Уплотнение границ | страница 64
Зиновьев, Бухарин, а также и я думаем, что следовало бы поощрить революцию тотчас в Италии. Мое личное мнение, что для этого надо советизировать Венгрию, а может быть также Чехию и Румынию. Надо обдумать внимательно[260].
Таким образом, в представлениях большевистских лидеров о пространстве накладывались друг на друга две карты территориального суверенитета. На первой карте, соответствующей бывшей Российской империи, суверенитет уже был установлен в революционном центре, откуда его следовало распространить в направлении контрреволюционных окраин. Именно эту карту имел в виду Сталин, когда в апреле 1918 года он, будучи наркомом по делам национальностей, отстаивал идею территориальной автономии приграничных регионов, отстававших от центра. На второй карте, включавшей Восточную Европу, пространство состояло из революционных очагов, которые надлежало, если представится такая возможность, постараться соединить друг с другом. То, что представляло собой рубеж или окраину на первой карте, на второй соответствовало промежуточному пространству, которое в одних случаях виделось коридором, а в других – барьером.

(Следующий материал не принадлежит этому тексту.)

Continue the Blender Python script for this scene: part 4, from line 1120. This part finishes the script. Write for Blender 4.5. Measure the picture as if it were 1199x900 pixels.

Об устойчивости таких представлений свидетельствует плакат 1923 года (ил. 5). Польша изображена на нем в виде закрашенного черным цветом пространства между двумя пограничными барьерами, стоящими на пути советско-германской взаимопомощи. В этом плакате нашли отражение три тесно переплетенных эпизода истории начала 1920-х годов: Рапалльский договор 1922 года, заложивший основу взаимовыгодного сотрудничества между Советской Россией и Веймарской республикой; неудачные попытки объединения германской и русской революций (1921 и 1923 годы); история создания санитарного кордона, в роли которого в данном случае выступала Польша.